Das Forscher-Duo betont den konkreten Nutzen der App für Trainierende.

„Mit ihrer Hilfe können die Läufer*innen sich auf eine Wettkampfsituation vorbereiten: mit ungewohnten Menschenmassen, der Aufregung vor dem Start, dem Treffen von eigenständigen Entscheidungen in einer Hordensituation“, so Cardenas-Hernandez. „Die Simulation soll Menschen helfen, nicht durch Adrenalin gesteuert zu laufen, sondern mit Geist und Herz. Eben fokussiert zu bleiben“, ergänzt Schneider.

Die mentalen Aspekte der App sind auf andere Lebenssituationen übertragbar.

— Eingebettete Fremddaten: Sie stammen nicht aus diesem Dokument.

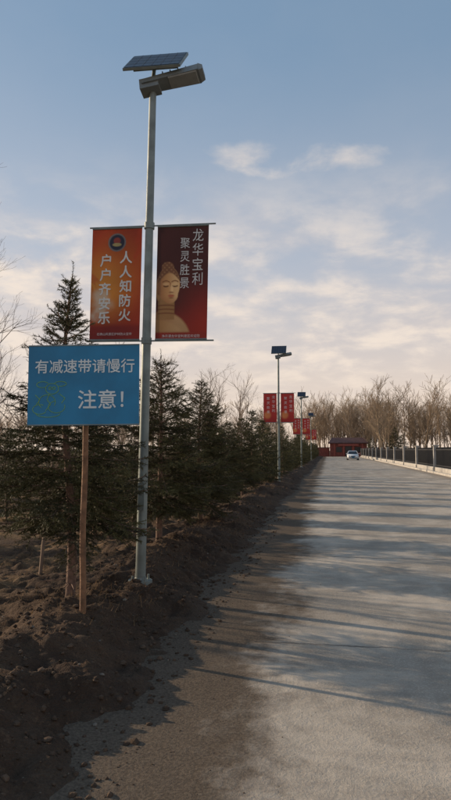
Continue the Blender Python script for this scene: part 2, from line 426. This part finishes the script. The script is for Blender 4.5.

Auf die Frage, warum nun zwei Wissenschaftler aus der Bildungsforschung eine Sport-App entwickeln müssen, gibt es für Jan Schneider eine klare Antwort: „Bildung und Lernen gehören zusammen. Was ist der Sinn von Bildung? Den Menschen die Chance zu geben, ihr bestmögliches Leben zu leben. Dazu gehört auch, einen gesunden Körper zu haben. Die mentalen Aspekte, die wir in der App betrachten, können auf alle anderen Sportarten und viele andere Lebenssituationen übertragen werden“, sagt er.

Nach der abgeschlossenen Entwicklung möchten die Forscher ihre App möglichst vielen Menschen zugänglich machen. Zum Beispiel auf dem Frankfurter Science Festival am 28. September auf dem Roßmarkt. Dort werden viele DIPF-Wissenschaftler*innen allen Interessierten ihre Arbeit präsentieren. Und wer möchte, darf sich die Virtual-Reality-Brille aufsetzen – und einen virtuellen Wettkampf am eigenen Leib erleben.

Das Frankfurter Science Festival, auf dem auch die Lauf-App vorgestellt wird, findet am 28. September von 10 bis 18 Uhr statt. Viele DIPF-Wissenschaftler*innen sind dann vor Ort: mit einem bunten Angebot rund um die Themen Bildung, Lernen, Schule und mehr. Neben einem bunten Programm für Groß und Klein erwartet die Besucher*innen auch ein Glücksrad und viele tolle Gewinne.